Der Königin bieten sie keinen Schutz, sondern hemmen sie, Gefühle zu zeigen. So verhält sie sich zwar formal korrekt, aber emotional eben kaum nachvollziehbar. Völlig falsch schätzt sie die Volksseele ein und hält den Tod von Lady Di für eine Privatangelegenheit der Familie.
Während Tony Blair von gewieften Beratern umgeben ist und mit den Medien umzugehen weiß, findet bei »Königs« - zumindest hier im Film -ĂŠkeine Beratung statt. Mit der Mentalität der Kriegsgeneration versucht sich Elizabeth II. im Selbstcoaching, was zum Scheitern verurteilt ist. Auch ihr Sohn, Prinz Charles, dringt nicht bis zum Herz seiner Mutter vor.

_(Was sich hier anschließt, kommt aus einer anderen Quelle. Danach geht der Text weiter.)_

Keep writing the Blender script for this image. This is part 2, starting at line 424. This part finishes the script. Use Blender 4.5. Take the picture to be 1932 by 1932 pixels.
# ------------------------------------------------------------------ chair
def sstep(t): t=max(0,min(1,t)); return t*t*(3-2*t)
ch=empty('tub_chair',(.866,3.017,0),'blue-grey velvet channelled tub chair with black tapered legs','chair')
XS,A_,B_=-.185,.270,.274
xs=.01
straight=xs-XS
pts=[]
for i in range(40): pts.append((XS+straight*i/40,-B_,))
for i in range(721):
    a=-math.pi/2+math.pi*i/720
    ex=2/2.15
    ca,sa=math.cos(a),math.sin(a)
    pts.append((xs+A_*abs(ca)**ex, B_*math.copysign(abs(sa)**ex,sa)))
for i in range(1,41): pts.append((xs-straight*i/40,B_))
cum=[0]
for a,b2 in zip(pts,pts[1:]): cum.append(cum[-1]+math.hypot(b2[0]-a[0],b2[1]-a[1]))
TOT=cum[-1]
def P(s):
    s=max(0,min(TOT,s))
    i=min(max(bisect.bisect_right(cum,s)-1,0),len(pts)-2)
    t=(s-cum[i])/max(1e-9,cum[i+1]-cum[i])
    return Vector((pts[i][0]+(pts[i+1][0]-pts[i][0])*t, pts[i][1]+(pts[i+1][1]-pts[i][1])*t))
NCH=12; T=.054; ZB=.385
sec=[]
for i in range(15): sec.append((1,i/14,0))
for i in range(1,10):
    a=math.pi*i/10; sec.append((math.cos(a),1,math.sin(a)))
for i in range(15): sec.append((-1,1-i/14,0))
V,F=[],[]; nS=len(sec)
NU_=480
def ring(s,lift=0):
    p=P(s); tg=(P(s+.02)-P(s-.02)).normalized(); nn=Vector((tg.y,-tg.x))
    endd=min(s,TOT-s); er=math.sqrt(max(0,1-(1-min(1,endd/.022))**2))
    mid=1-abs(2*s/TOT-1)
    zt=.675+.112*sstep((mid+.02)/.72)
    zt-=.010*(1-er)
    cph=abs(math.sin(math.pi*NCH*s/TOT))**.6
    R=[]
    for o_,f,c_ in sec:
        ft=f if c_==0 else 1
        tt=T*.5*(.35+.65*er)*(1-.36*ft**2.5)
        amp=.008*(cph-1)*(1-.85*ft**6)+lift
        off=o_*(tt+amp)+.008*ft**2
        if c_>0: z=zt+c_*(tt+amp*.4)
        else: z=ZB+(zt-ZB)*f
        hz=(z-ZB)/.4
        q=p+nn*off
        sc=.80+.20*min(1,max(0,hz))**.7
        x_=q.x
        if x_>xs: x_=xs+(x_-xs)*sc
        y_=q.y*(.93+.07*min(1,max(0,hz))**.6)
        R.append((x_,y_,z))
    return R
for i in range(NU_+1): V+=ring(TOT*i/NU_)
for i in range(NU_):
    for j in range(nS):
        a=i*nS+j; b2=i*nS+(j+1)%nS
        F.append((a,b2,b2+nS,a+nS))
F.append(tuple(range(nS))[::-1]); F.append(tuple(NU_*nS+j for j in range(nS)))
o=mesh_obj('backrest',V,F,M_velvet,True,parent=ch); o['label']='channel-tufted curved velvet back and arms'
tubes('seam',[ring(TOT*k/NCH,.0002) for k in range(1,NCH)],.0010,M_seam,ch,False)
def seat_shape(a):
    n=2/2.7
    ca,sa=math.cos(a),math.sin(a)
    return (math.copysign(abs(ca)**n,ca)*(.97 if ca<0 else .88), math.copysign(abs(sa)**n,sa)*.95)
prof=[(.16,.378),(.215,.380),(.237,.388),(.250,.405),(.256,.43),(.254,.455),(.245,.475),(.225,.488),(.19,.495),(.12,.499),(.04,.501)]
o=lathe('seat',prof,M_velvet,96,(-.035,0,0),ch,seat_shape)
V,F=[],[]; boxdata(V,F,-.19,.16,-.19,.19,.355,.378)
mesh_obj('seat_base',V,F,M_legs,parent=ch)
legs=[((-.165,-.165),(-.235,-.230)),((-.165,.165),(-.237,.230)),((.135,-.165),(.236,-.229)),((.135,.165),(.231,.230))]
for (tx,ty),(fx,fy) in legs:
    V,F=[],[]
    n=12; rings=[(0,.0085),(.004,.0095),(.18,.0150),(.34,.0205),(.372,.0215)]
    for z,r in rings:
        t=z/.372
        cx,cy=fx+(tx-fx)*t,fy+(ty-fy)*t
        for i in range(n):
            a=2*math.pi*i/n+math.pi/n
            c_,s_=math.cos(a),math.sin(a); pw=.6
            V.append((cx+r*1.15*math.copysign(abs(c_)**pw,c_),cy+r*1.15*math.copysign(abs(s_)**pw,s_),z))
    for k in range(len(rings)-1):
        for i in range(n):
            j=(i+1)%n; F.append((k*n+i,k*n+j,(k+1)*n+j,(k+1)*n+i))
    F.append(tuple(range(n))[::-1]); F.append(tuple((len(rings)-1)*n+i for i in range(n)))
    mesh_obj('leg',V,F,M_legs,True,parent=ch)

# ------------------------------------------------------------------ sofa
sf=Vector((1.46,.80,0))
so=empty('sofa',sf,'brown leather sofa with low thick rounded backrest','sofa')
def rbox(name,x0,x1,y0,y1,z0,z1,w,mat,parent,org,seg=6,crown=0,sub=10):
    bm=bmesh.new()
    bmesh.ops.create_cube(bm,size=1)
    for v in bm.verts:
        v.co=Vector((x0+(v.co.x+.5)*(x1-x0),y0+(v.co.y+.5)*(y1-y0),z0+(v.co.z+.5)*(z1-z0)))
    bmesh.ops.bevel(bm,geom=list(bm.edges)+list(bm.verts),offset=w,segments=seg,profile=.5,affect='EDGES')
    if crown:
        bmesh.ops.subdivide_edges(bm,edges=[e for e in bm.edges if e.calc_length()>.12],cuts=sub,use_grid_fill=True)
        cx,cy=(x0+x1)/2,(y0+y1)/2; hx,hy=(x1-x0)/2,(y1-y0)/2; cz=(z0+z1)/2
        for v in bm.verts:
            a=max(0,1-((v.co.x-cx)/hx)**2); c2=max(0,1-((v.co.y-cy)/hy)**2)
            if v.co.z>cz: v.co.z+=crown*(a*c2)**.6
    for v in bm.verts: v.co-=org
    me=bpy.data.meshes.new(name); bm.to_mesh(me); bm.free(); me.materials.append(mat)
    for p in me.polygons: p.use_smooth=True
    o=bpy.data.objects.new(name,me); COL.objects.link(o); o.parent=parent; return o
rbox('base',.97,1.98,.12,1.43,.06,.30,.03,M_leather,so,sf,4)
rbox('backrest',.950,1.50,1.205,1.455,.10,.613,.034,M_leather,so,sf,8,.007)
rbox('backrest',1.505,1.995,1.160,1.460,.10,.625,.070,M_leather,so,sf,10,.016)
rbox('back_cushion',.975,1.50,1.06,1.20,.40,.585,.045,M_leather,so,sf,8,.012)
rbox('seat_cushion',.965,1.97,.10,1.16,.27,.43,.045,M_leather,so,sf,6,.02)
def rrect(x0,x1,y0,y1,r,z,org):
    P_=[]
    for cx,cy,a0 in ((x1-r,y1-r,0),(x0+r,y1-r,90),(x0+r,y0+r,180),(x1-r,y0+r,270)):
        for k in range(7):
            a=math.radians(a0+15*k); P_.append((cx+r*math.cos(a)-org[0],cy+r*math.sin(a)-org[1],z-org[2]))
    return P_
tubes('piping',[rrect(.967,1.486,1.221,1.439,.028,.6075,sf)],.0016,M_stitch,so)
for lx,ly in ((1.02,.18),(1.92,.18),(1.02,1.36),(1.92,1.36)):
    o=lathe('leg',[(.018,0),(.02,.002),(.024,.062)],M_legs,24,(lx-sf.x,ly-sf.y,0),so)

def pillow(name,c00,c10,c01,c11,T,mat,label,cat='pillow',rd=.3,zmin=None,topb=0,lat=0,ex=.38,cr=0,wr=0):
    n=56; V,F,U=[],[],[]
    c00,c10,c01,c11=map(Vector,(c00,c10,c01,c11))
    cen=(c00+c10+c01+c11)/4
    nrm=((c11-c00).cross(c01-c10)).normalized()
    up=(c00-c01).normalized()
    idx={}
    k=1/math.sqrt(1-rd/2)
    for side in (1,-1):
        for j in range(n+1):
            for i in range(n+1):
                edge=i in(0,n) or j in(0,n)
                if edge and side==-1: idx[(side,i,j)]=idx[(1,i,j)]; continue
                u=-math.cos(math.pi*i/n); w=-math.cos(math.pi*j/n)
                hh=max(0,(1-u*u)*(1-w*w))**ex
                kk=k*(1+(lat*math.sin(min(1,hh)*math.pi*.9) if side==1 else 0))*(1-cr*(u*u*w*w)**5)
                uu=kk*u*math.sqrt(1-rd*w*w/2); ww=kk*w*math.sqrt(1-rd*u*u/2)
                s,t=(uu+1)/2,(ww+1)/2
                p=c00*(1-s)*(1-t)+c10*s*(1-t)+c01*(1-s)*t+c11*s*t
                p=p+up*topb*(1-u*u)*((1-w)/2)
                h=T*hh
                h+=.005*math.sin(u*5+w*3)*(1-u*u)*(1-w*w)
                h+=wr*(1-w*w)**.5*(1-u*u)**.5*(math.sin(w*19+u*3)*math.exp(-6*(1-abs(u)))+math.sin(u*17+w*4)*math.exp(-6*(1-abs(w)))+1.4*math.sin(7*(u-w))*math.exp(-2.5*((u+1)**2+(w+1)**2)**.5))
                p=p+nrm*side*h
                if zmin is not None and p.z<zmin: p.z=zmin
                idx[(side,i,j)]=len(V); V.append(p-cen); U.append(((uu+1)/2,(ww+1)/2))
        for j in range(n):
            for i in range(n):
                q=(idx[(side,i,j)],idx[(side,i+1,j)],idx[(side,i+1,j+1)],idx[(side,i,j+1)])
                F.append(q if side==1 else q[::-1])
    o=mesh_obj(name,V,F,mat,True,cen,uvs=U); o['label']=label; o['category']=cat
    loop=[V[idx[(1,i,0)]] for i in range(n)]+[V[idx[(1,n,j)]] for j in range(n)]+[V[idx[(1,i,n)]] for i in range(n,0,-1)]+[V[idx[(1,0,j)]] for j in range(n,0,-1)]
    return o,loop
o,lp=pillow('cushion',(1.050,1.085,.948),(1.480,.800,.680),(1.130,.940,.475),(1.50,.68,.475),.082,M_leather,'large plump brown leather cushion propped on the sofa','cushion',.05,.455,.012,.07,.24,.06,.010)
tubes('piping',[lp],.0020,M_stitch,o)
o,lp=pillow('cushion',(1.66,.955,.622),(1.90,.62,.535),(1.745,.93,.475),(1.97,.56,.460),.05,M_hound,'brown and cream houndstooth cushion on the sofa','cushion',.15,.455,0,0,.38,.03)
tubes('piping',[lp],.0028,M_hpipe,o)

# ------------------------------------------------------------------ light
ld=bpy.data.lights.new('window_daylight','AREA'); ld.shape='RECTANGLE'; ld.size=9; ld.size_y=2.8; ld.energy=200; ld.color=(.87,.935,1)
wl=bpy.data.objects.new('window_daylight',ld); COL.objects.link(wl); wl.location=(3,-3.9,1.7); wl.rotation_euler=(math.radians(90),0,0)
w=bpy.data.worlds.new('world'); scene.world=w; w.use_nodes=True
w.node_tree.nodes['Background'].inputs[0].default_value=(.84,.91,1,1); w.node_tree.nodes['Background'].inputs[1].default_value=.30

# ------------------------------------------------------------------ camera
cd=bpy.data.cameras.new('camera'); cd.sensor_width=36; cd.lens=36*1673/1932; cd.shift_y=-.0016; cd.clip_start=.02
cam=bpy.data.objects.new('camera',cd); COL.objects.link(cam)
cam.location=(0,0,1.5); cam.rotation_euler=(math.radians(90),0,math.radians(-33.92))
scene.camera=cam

Dem inneren Konflikt der Queen stellt Stephen Frears den Konflikt im Hause Blair gegenüber: Während die biestig dargestellte Cherie Blair im Verhalten der Windsors eine Chance wittert, mit der Monarchie abzuschließen, verteidigt ihr Mann nach innen wie nach außen das britische Königshaus und baut ihm eine Brücke zur trauernden Bevölkerung.
Blicke hinter die Palastmauern blieben dem Regisseur natürlich verwehrt. Stephen Frears hat sich auf Medienmaterial und die Quellen einiger Hofberichterstatter gestützt. So bleibt die Darstellung der privaten Elizabeth II. spekulativ. »Wahrscheinlich ist sie im Film so, wie ich sie gerne hätte. Ich hoffe, sie ist so intelligent, menschlich und nachdenklich. Aber vielleicht ist sie sehr dumm, ich weiß es nicht. Eigentlich können wir nur raten«, sagt Frears.
Und »The Queen« hat noch einen Haken: Die jungen Prinzen William und Harry werden praktisch nicht dargestellt, von ihnen wird nur gesprochen. Da ihr Schutz vor den Medien aber für die Großeltern der Hauptgrund ist, in Schottland zu bleiben, weckt der Film den Eindruck, dass dieser Grund nur vorgeschoben gewesen sei, um nicht öffentlich um die beim Volk beliebte Schwiegertochter trauern zu müssen.
Die Bielefelder »Kamera«, Feilenstraße 4, zeigt am Sonntag um 19.00 Uhr »The Queen« in einer Vorpremiere.